[Set problem]: Which lines include the word "that"? Copy each of them.
↓↓↓
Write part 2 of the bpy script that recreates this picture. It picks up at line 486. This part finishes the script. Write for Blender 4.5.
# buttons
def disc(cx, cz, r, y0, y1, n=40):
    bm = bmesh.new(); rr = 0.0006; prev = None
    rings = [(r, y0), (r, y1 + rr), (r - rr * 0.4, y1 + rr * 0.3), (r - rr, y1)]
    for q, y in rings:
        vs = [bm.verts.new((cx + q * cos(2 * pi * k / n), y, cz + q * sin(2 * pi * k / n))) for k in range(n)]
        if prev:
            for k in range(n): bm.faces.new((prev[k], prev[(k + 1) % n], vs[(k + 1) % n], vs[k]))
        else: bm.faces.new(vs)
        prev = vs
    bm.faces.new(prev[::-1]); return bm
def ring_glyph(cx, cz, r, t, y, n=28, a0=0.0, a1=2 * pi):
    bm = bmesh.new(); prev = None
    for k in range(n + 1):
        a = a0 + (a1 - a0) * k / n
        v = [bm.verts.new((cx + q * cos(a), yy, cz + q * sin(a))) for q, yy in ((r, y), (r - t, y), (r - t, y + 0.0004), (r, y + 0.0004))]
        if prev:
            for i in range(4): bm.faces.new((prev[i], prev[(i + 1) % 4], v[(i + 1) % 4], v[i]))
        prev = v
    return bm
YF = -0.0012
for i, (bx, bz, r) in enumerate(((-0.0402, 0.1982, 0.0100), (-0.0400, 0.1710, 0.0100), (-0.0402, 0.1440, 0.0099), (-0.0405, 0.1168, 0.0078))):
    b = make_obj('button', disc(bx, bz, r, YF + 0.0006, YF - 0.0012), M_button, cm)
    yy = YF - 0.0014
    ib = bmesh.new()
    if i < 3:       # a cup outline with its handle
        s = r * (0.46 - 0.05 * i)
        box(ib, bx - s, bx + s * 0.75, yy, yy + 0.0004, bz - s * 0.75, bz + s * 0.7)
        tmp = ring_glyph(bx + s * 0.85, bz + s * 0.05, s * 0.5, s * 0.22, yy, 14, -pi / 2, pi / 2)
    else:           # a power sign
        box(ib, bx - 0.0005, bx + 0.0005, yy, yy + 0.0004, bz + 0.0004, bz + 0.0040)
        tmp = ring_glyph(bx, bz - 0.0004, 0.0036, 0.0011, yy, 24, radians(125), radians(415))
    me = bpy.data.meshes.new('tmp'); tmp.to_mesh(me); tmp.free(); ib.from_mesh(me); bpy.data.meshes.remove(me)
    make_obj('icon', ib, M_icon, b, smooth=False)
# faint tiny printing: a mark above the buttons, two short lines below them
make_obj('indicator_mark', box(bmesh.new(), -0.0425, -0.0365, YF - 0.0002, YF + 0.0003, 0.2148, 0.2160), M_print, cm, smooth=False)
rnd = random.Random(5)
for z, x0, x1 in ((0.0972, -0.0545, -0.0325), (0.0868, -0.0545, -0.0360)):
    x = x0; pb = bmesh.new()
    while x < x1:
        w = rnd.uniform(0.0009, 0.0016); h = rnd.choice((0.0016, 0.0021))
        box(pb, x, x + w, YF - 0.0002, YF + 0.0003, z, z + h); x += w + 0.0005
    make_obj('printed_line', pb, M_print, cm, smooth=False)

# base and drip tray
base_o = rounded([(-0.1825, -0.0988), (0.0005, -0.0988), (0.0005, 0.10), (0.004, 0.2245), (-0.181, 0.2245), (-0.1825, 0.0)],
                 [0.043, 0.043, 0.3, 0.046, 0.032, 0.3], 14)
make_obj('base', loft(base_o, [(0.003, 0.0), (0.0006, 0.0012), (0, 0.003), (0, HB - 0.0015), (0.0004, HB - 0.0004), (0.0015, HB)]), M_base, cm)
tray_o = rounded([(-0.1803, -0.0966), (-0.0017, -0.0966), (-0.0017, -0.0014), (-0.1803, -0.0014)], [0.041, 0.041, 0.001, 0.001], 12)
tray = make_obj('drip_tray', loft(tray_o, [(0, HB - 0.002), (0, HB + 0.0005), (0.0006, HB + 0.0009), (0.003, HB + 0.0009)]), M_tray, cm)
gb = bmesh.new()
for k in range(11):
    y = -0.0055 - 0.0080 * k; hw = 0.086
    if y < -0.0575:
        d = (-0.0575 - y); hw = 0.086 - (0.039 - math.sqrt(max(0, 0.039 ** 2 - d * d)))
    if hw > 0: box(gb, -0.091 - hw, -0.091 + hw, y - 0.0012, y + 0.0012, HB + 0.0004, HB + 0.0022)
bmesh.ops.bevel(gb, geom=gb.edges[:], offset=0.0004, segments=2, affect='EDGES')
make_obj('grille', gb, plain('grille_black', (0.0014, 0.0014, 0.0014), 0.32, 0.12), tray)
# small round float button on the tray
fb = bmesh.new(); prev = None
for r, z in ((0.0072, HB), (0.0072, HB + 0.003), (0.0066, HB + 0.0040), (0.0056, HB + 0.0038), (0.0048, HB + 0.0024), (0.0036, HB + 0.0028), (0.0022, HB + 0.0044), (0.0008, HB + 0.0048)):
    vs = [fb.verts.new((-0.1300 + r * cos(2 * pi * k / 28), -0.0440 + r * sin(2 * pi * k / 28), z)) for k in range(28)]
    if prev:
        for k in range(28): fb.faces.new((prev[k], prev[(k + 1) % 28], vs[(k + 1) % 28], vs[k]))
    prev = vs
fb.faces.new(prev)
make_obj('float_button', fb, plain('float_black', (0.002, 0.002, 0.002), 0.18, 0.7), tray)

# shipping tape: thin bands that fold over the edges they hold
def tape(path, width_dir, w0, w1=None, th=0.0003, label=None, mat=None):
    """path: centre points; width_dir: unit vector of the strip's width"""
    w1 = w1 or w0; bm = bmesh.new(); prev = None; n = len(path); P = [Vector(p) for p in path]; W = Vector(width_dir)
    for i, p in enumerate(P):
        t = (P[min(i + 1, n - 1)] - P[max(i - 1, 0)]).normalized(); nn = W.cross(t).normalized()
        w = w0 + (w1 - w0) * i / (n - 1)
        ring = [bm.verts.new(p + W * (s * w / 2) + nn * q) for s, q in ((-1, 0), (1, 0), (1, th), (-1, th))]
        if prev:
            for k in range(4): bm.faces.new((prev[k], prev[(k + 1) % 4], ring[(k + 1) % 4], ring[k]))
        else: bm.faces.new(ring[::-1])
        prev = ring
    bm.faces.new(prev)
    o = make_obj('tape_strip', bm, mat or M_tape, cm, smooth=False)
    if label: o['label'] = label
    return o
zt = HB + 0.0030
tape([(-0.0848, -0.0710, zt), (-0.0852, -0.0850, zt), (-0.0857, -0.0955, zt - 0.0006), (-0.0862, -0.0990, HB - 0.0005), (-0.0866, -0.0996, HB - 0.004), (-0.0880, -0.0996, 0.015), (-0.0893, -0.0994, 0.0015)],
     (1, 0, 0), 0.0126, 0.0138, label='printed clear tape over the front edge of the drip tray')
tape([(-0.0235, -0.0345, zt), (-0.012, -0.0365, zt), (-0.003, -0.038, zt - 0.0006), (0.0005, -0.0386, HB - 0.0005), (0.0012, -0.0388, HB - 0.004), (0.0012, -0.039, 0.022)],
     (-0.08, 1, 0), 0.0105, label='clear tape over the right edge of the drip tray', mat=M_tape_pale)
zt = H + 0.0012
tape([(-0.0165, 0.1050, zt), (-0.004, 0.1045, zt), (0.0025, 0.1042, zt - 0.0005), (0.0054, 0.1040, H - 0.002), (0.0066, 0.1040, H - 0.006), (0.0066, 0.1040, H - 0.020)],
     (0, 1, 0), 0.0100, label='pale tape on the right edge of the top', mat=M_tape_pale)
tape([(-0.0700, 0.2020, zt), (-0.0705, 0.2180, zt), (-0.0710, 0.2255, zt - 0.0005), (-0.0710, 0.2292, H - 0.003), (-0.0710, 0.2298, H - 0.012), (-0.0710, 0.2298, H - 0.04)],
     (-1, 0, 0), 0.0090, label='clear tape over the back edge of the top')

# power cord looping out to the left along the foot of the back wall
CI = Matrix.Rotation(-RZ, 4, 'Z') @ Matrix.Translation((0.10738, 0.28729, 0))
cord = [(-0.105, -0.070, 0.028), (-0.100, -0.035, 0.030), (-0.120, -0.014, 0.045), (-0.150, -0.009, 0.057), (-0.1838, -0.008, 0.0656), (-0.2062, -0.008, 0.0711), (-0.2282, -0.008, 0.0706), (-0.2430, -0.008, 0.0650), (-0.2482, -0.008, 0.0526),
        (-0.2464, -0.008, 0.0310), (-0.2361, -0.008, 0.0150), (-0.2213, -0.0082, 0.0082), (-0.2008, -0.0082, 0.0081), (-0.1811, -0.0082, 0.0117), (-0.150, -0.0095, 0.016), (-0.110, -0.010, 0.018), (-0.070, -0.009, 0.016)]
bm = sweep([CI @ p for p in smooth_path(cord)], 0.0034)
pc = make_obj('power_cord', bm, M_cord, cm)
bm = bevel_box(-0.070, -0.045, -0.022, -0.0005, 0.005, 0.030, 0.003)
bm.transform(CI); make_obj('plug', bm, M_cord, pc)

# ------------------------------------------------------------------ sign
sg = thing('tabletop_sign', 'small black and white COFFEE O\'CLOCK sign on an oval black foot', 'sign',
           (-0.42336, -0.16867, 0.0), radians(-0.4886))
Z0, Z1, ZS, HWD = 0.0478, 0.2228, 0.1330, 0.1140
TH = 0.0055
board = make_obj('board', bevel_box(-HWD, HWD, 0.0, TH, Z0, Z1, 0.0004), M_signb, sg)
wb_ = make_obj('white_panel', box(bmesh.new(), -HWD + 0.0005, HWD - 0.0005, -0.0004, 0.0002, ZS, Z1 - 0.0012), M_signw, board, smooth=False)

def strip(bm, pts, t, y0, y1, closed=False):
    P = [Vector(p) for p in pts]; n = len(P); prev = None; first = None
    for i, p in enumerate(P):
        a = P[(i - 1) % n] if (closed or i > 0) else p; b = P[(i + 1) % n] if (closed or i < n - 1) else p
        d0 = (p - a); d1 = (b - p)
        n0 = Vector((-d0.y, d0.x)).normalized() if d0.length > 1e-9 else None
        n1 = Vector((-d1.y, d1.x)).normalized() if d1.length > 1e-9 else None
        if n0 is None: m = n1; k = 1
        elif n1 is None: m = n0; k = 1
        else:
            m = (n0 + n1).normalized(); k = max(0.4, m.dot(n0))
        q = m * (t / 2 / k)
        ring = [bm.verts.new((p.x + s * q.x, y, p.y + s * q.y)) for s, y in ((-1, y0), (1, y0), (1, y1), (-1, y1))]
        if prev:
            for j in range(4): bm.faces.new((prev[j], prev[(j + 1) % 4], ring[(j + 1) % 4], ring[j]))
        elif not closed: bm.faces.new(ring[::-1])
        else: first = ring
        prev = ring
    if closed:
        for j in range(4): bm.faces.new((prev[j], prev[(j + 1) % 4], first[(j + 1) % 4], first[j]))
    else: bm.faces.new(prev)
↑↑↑
[Complete answer]:
Write part 2 of the bpy script that recreates this picture. It picks up at line 486. This part finishes the script. Write for Blender 4.5.
# shipping tape: thin bands that fold over the edges they hold